On üç bölümden oluşuyor kitap ve bölümlerin her biri çarpıcı isimler taşıyor: “Ekmekle Körebe Oynayanlar”, Kadınlarımızın Kırkta Biri Almanya İçin Gebe”, “Ailenin Böylesi”, “Otto’nun Bacakları Kimlerin Kasasında”, “Rahibelere Kapıcılık Yaptırıyor Fabrikatörler”, “Hitler’in Sığınağında Bir Fadime”, “İyilik Yargılanıyor”, “Koku Sızdırmayan Tabutlar”, “Yiyenler ve Alanlar”, “Dünyanın En Büyük İspiyon Şebekesi”, “Masalara İğnelenmiş Pazular”, “Babam Feleğin Üstüne Yürüyor” ve “Yanıbaşımızdan Türkler Geçiyor”. Bölümlerin tümü, ağırlıkları değişse de birkaç farklı tema üzerinde oluşturulmuş: Emekçi sınıfı, emek sömürüsü, tüketim toplumu, emperyalizm, kapitalizm; toplumsal, ekonomik ve siyasal sistemin yalnızlaştırdığı, bireyselleştirdiği, sadece “tüketici” kimliği ile tanımladığı ve makineleştirdiği bireyler. Tüm bu temalar üzerinde birinci ağızdan gözlemlerini ve yaşadıklarını aktarırken Bekir Yıldız, Alman toplum yapısını çok sert yargılarla eleştiriyor ve zaman zaman da henüz Batılılaşmamış Türkiye halkı ile Alman halkını karşılaştırıyor. Almanya üzerine yazan yazarların birinci kuşağından olan Yıldız’ın dili o kuşaktaki yazarlarla benzer bir biçimde gerçekçi ve doğrudan; bunun da temel nedeni içine doğdukları toplumsal yapı ile Almanya’da karşılaştıkları toplum yapı arasındaki derin farklılıkların yarattığı “şok” etkisi olsa gerek. Yıldız’ın sık sık vurguladığı “ahlâki yozlaşma” eleştirisi de aynı bakışla birlikte ele alınmalı ama yine de bazen çok sert bir dilinin olduğunu da kabul etmek gerekiyor bu eleştirilerin.

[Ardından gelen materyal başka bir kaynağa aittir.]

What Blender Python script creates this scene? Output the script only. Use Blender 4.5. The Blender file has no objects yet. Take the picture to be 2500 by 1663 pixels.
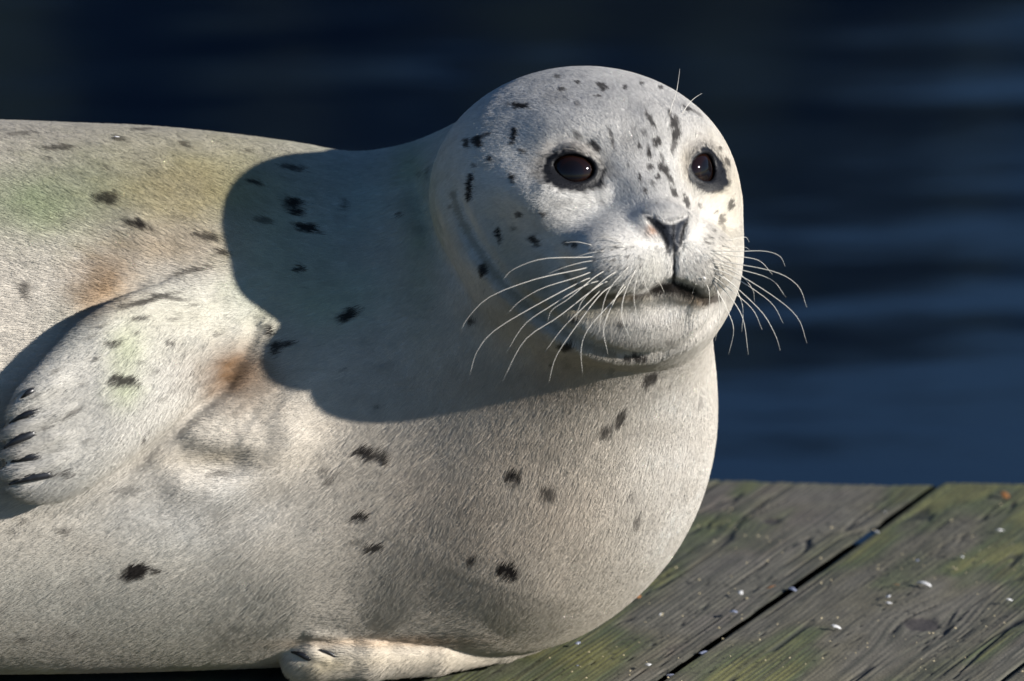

Alman ailelerinin evleri, mahkeme salonu, kreş, fabrika ve tren gibi farklı mekanlardan aktarılan gözlemler, emekleri ucuzlaştırılan ve bu emeklerinin karşılığında aldıkları ile de bir tüketiciye dönüştürülen insanların (Alman ya da yabancı) sefaletlerini aktarırken sözünü hiç sakınmıyor Yıldız ve zaman zaman ufak bir mizaha ve sembol kullanımına da başvuruyor. “Dünyanın En Büyük İspiyon Şebekesi” adını taşıyan bölümün en iyi örneklerinden biri olduğu şekilde tüm hikâyeler çarpıcı birer kısa filme dönüştürülebilecek içeriklere sahipler ve yazar da doğrudan ve adeta görsel bir dil kullanarak bu havayı zenginleştiriyor. Edebiyatımızda ve özellikle de sinemamızda -diğer pek çok toplumsal konu gibi- ihmal edilmiş olan “yabancı ülkelerde çalışan işçiler“ üzerine önemli eserlerden biri bu ve birinci elden tanıklığın sonucu olması ile ayrıca da önemli. Kitabın yayımlandığı ilk tarihten (1974) bu yana yeni kuşaklarla birlikte Almanya’da yaşamayı tercih edenlerin sayısının artması nedeni ile ülkedeki Türklerin sayısı yükseldi kuşkusuz. Bu nedenle, Bekir Yıldız’ın Almanların yabancı işçilerin varlığından rahatsızlığının yavaş yavaş ortaya çıkmasının da etkisi ile yazdığı “Sonunda Almanya Almanlara kalacak gene” ifadesi doğrulanmadı ama hemen bu cümlenin arkasından dile getirilen endişesi (“Böylesi iyi. Almanlar gelmese memleketimize ama. Emeği, ucuz avlamak için, kurmasalar yararları adına fabrikalarını memleketimize ama”) Türkiye’nin özellikle 1980 darbesinden sonra hızla liberal ve kapitalist düzenin parçası olması ile bir gerçeğe dönüşmüş durumda. Dili ve söylemleri ile kimi satırları bir manifesto havası da taşıyan kitap hayli politik içeriği ile de ilgi çekebilir.